- Short exercise
Retype all material exactly. Pictures stay out of the copy.

- Data lines
────────────────────────────────────────
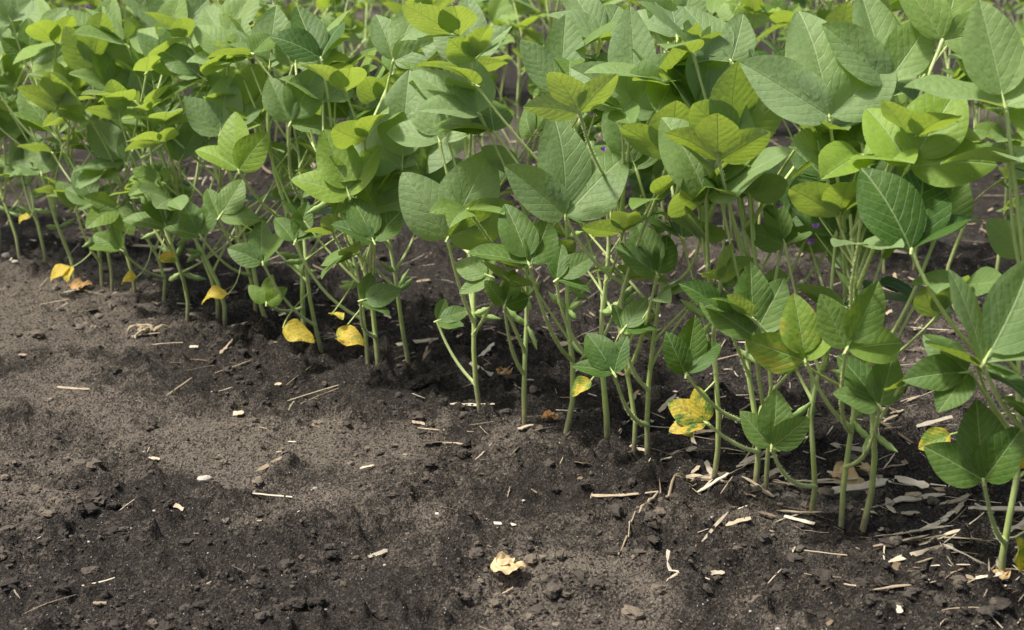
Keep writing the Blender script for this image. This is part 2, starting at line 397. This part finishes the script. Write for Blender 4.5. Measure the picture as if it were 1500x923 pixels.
# hand-placed leaves: x,y,z of joint, direction angle, leaflet length, backward tilt, tone, yellow, pale
HERO=[(.348,1.555,.499,97,.110,25,.75,0,.9),(.221,1.586,.401,78,.110,20,.55,0,.6),(.405,1.399,.388,68,.095,35,.10,0,.0),
(.412,1.459,.462,60,.090,15,.9,0,.1),(.452,1.291,.304,52,.105,25,.45,0,.6),(.485,1.396,.534,103,.092,20,.85,0,.5),
(.150,1.755,.483,92,.100,15,.7,0,.95),(.220,1.693,.480,70,.095,25,.5,0,.8),(.063,1.831,.489,85,.085,20,.5,0,.8),
(.066,1.722,.348,87,.112,20,.4,0,.6),(-.043,1.857,.454,138,.092,40,.75,0,.95),(-.158,2.024,.349,88,.120,10,.6,0,.9),
(-.231,1.981,.317,108,.086,25,.9,0,.0),(-.418,2.145,.321,105,.082,20,1.,.06,.0),(-.284,2.134,.493,110,.085,45,.1,0,.1),
(-.499,2.322,.436,140,.085,35,.35,0,.2),(-.672,2.447,.273,130,.092,30,.3,0,.5),(-.579,2.325,.186,110,.080,30,.5,0,.3),
(-.087,1.856,.286,62,.115,10,.55,0,.8),(.022,1.760,.276,105,.075,25,.3,0,.2),(-.195,1.950,.258,110,.065,35,.1,0,.0),
(.271,1.516,.259,93,.070,15,.3,0,.1),(.357,1.441,.268,60,.070,20,.6,0,.2),(.125,1.643,.169,120,.052,25,.1,0,.0),
(.204,1.574,.193,75,.060,30,.1,0,.0),(.480,1.334,.163,98,.070,15,.2,0,.1),(.294,1.496,.133,83,.056,15,.3,0,.1),
(.235,1.601,.121,150,.045,30,.3,.45,0),(-.108,1.954,.140,25,.042,45,.3,0,.2),(-.028,1.843,.237,160,.048,40,.5,0,.2),
(-.389,2.146,.175,100,.062,30,.25,0,.2),(.057,1.756,.257,40,.050,30,.2,0,.1),(-.392,2.176,.100,90,.042,30,.8,.10,0),
(.326,1.495,.236,100,.065,20,.9,.14,0),(.460,1.351,.274,180,.058,30,.2,0,.1),(.300,1.690,.495,60,.065,25,.4,0,.6),
(.328,1.665,.351,70,.07,25,.15,0,.1),(-.852,2.631,.289,120,.095,30,.6,0,.3),(-.954,2.719,.207,100,.08,30,.5,0,.3),
(-.773,2.561,.387,150,.095,40,.9,0,.2),(-.714,2.510,.478,130,.07,35,.7,0,.4),(-.195,2.123,.378,80,.09,20,.5,0,.8),
(-.059,2.070,.496,95,.08,25,.75,0,1.),(-.175,2.106,.492,70,.08,25,.9,0,.7),(-.375,2.213,.468,85,.085,25,.7,0,1.),
(.417,1.587,.533,95,.095,25,.7,0,.6),(.263,1.723,.539,120,.08,35,.6,0,.6),
(-.604,2.546,.474,95,.11,25,.5,0,.7),(.478,1.601,.576,70,.085,30,.9,0,.4),(.118,1.915,.542,110,.08,40,.6,0,.6),
(-.047,1.927,.317,75,.08,30,.4,0,.6),(.403,1.666,.506,60,.075,30,.5,0,.5),(-.471,2.363,.494,70,.1,30,.7,0,.4),
(-.894,2.734,.454,110,.09,35,.9,0,.4),(-.982,2.811,.352,90,.09,30,.9,0,.3),(.216,1.896,.544,70,.075,30,.6,0,.6),
(-.50,2.22,.20,120,.06,30,.3,0,.2),(-.46,2.18,.24,60,.06,30,.5,0,.3),(-.33,2.10,.22,70,.055,30,.3,0,.2),
(-.63,2.38,.22,60,.07,30,.4,0,.3),(-.74,2.46,.20,110,.07,30,.3,0,.2),(-.80,2.55,.17,70,.065,30,.5,0,.3),(-.88,2.62,.22,110,.075,30,.4,0,.3),(-.98,2.72,.27,80,.08,30,.7,0,.4),
(-.68,2.40,.13,150,.05,30,.5,.08,.1),(-.22,1.99,.16,20,.05,35,.3,0,.1),
(-.55,2.32,.30,70,.08,30,.5,0,.5),(-.46,2.22,.36,80,.085,20,.5,0,.7),(-.33,2.10,.40,60,.08,25,.6,0,.5),
(.40,1.45,.20,120,.06,30,.3,0,.2),
(.16,1.80,.39,110,.08,25,.3,0,.3),(-.10,1.95,.40,110,.08,25,.6,0,.7),(.26,1.68,.38,100,.075,20,.2,0,.1),
(.37,1.58,.36,75,.08,25,.2,0,.2),(.18,1.70,.28,110,.06,25,.25,0,.2),(.46,1.50,.38,110,.085,25,.4,0,.3),
(-.01,1.83,.20,70,.045,30,.3,0,.1),(.14,1.72,.20,60,.045,30,.2,0,.1),(-.20,2.02,.29,60,.07,20,.5,0,.4)]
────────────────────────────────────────
- In response
Keep writing the Blender script for this image. This is part 2, starting at line 397. This part finishes the script. Write for Blender 4.5. Measure the picture as if it were 1500x923 pixels.
# hand-placed leaves: x,y,z of joint, direction angle, leaflet length, backward tilt, tone, yellow, pale
HERO=[(.348,1.555,.499,97,.110,25,.75,0,.9),(.221,1.586,.401,78,.110,20,.55,0,.6),(.405,1.399,.388,68,.095,35,.10,0,.0),
(.412,1.459,.462,60,.090,15,.9,0,.1),(.452,1.291,.304,52,.105,25,.45,0,.6),(.485,1.396,.534,103,.092,20,.85,0,.5),
(.150,1.755,.483,92,.100,15,.7,0,.95),(.220,1.693,.480,70,.095,25,.5,0,.8),(.063,1.831,.489,85,.085,20,.5,0,.8),
(.066,1.722,.348,87,.112,20,.4,0,.6),(-.043,1.857,.454,138,.092,40,.75,0,.95),(-.158,2.024,.349,88,.120,10,.6,0,.9),
(-.231,1.981,.317,108,.086,25,.9,0,.0),(-.418,2.145,.321,105,.082,20,1.,.06,.0),(-.284,2.134,.493,110,.085,45,.1,0,.1),
(-.499,2.322,.436,140,.085,35,.35,0,.2),(-.672,2.447,.273,130,.092,30,.3,0,.5),(-.579,2.325,.186,110,.080,30,.5,0,.3),
(-.087,1.856,.286,62,.115,10,.55,0,.8),(.022,1.760,.276,105,.075,25,.3,0,.2),(-.195,1.950,.258,110,.065,35,.1,0,.0),
(.271,1.516,.259,93,.070,15,.3,0,.1),(.357,1.441,.268,60,.070,20,.6,0,.2),(.125,1.643,.169,120,.052,25,.1,0,.0),
(.204,1.574,.193,75,.060,30,.1,0,.0),(.480,1.334,.163,98,.070,15,.2,0,.1),(.294,1.496,.133,83,.056,15,.3,0,.1),
(.235,1.601,.121,150,.045,30,.3,.45,0),(-.108,1.954,.140,25,.042,45,.3,0,.2),(-.028,1.843,.237,160,.048,40,.5,0,.2),
(-.389,2.146,.175,100,.062,30,.25,0,.2),(.057,1.756,.257,40,.050,30,.2,0,.1),(-.392,2.176,.100,90,.042,30,.8,.10,0),
(.326,1.495,.236,100,.065,20,.9,.14,0),(.460,1.351,.274,180,.058,30,.2,0,.1),(.300,1.690,.495,60,.065,25,.4,0,.6),
(.328,1.665,.351,70,.07,25,.15,0,.1),(-.852,2.631,.289,120,.095,30,.6,0,.3),(-.954,2.719,.207,100,.08,30,.5,0,.3),
(-.773,2.561,.387,150,.095,40,.9,0,.2),(-.714,2.510,.478,130,.07,35,.7,0,.4),(-.195,2.123,.378,80,.09,20,.5,0,.8),
(-.059,2.070,.496,95,.08,25,.75,0,1.),(-.175,2.106,.492,70,.08,25,.9,0,.7),(-.375,2.213,.468,85,.085,25,.7,0,1.),
(.417,1.587,.533,95,.095,25,.7,0,.6),(.263,1.723,.539,120,.08,35,.6,0,.6),
(-.604,2.546,.474,95,.11,25,.5,0,.7),(.478,1.601,.576,70,.085,30,.9,0,.4),(.118,1.915,.542,110,.08,40,.6,0,.6),
(-.047,1.927,.317,75,.08,30,.4,0,.6),(.403,1.666,.506,60,.075,30,.5,0,.5),(-.471,2.363,.494,70,.1,30,.7,0,.4),
(-.894,2.734,.454,110,.09,35,.9,0,.4),(-.982,2.811,.352,90,.09,30,.9,0,.3),(.216,1.896,.544,70,.075,30,.6,0,.6),
(-.50,2.22,.20,120,.06,30,.3,0,.2),(-.46,2.18,.24,60,.06,30,.5,0,.3),(-.33,2.10,.22,70,.055,30,.3,0,.2),
(-.63,2.38,.22,60,.07,30,.4,0,.3),(-.74,2.46,.20,110,.07,30,.3,0,.2),(-.80,2.55,.17,70,.065,30,.5,0,.3),(-.88,2.62,.22,110,.075,30,.4,0,.3),(-.98,2.72,.27,80,.08,30,.7,0,.4),
(-.68,2.40,.13,150,.05,30,.5,.08,.1),(-.22,1.99,.16,20,.05,35,.3,0,.1),
(-.55,2.32,.30,70,.08,30,.5,0,.5),(-.46,2.22,.36,80,.085,20,.5,0,.7),(-.33,2.10,.40,60,.08,25,.6,0,.5),
(.40,1.45,.20,120,.06,30,.3,0,.2),
(.16,1.80,.39,110,.08,25,.3,0,.3),(-.10,1.95,.40,110,.08,25,.6,0,.7),(.26,1.68,.38,100,.075,20,.2,0,.1),
(.37,1.58,.36,75,.08,25,.2,0,.2),(.18,1.70,.28,110,.06,25,.25,0,.2),(.46,1.50,.38,110,.085,25,.4,0,.3),
(-.01,1.83,.20,70,.045,30,.3,0,.1),(.14,1.72,.20,60,.045,30,.2,0,.1),(-.20,2.02,.29,60,.07,20,.5,0,.4)]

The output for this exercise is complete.